My husband named this project “Frankencoat” because it is actually a dress with pieces of other garments, plus fabric, sewn onto it. It may be used as a costume for a youth production of the Broadway (musical) version of Little Women. Or it may not.
Initially planned to be a hag dress, the gray tweed was deemed too nice by the director. At the same time, I was struggling to come up with ladies coats in the shape I wanted; most modern wool coats (at least the ones we can afford to use for costumes) are boxy and shapeless. So was the dress.
Here’s what I did:
- split the dress up the front and cut off the bottom. The extra off the bottom became the little cape effect thing below the collar.
- Next I took the top of a black velvet dress I had found, which wasn’t being used for anything. The top may actually end up being used now, I didn’t have to cut through the zipper and I serged around the bottom to keep it from fraying. Making a seam at the waist of the dress, I attached the full black velvet skirt to the inside.
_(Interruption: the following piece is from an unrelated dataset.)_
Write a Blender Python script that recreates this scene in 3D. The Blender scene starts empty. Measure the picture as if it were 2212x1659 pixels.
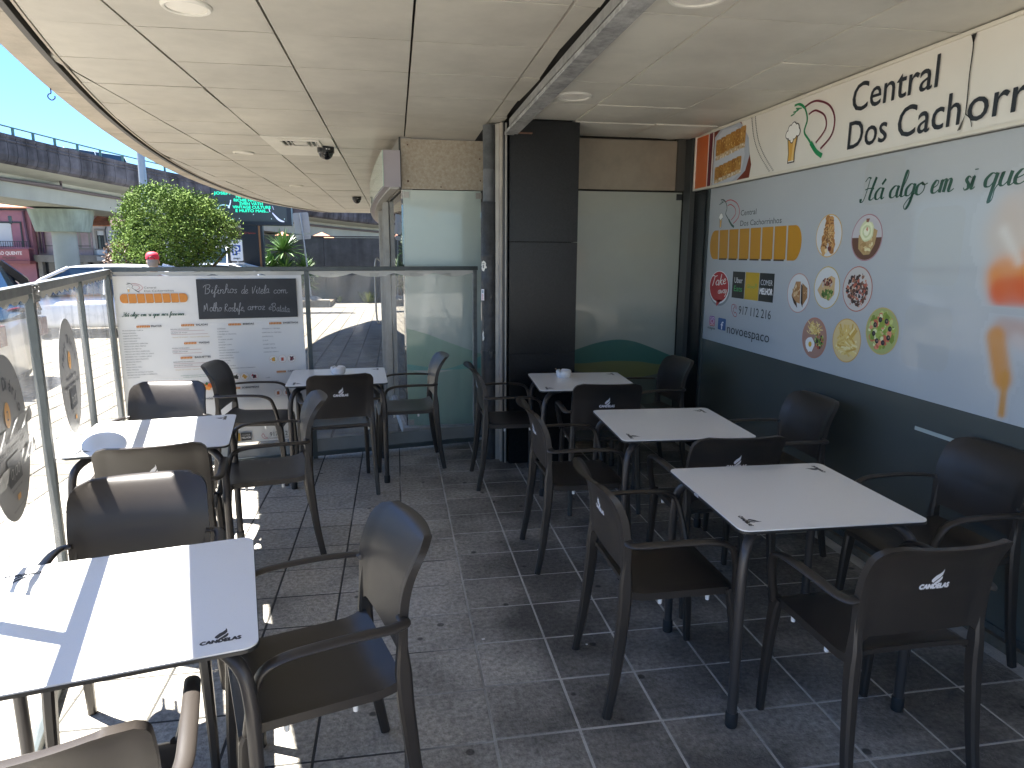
import bpy, bmesh, math, random
from mathutils import Vector, Matrix
from math import sin, cos, pi, radians, sqrt, exp
random.seed(7)
scene = bpy.context.scene
C = scene.collection
# ------------------------------------------------------------------ camera
def cam_axes(yaw, pitch, roll):
    cy, sy, cp, sp = cos(yaw), sin(yaw), cos(pitch), sin(pitch)
    f = Vector((sy*cp, cy*cp, -sp)); r = Vector((cy, -sy, 0)); u = r.cross(f)
    return cos(roll)*r + sin(roll)*u, -sin(roll)*r + cos(roll)*u, f
cr, cu, cf = cam_axes(radians(9.57), radians(10.86), radians(0.27))
cam_data = bpy.data.cameras.new('camera')
cam_data.sensor_width = 36.0
cam_data.lens = 1475/2212*36
cam_data.clip_start = 0.05
cam_data.clip_end = 1500
cam = bpy.data.objects.new('camera', cam_data)
C.objects.link(cam)
m = Matrix.Identity(4)
for i in range(3):
    m[i][0], m[i][1], m[i][2] = cr[i], cu[i], -cf[i]
m[2][3] = 1.64
cam.matrix_world = m
scene.camera = cam
# ------------------------------------------------------------------ light
SUN_DIR = Vector((0.43, -0.19, -1.0)).normalized()      # the way the light travels
world = bpy.data.worlds.new('World'); scene.world = world; world.use_nodes = True
wn = world.node_tree.nodes; wl = world.node_tree.links
for n in list(wn): wn.remove(n)
sky = wn.new('ShaderNodeTexSky'); sky.sky_type = 'NISHITA'; sky.sun_disc = False
sky.sun_elevation = radians(64.8); sky.sun_rotation = radians(-66.2)
sky.air_density = 1.0; sky.dust_density = 0.3; sky.ozone_density = 2.5
bg = wn.new('ShaderNodeBackground'); bg.inputs['Strength'].default_value = 0.05
wo = wn.new('ShaderNodeOutputWorld')
tint = wn.new('ShaderNodeMixRGB'); tint.blend_type = 'MULTIPLY'; tint.inputs['Fac'].default_value = 1; tint.inputs['Color2'].default_value = (.44, .66, .95, 1)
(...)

Then I sliced up the dress to allow the black velvet to show. How hack is that?
- A sleeveless vest with fake fur trim donated the toggle closures.
- Some random velvet I had laying around (for what purpose, who knows?) covers the collar, trims the little cape thing, and fills in as a faux back half-belt.
- Lesson: baste everything first! Can you imagine having to take out little stitches from this stretchy fabric? And tweed?
There it is. One of the reasons I haven’t been around much. (I had hoped to get this posted in time for the fabulous festival on costumes at dramatis personae. Perhaps she’ll have mercy on me.)
What do you think? I’m happy I made it, but this may be the most daylight (or spotlight) it ever sees. 😉
I’d wear that coat! well, maybe not *that* one. 🙂
You are so clever!
Wow, you’re amazing! Got skillz!
Wow, Rebecca! That’s pretty incredible!
That is cool! You are funny too!
I think it looks really cool…and you know I am a coat freak!!
That’s pretty impressive! You’ve got skills!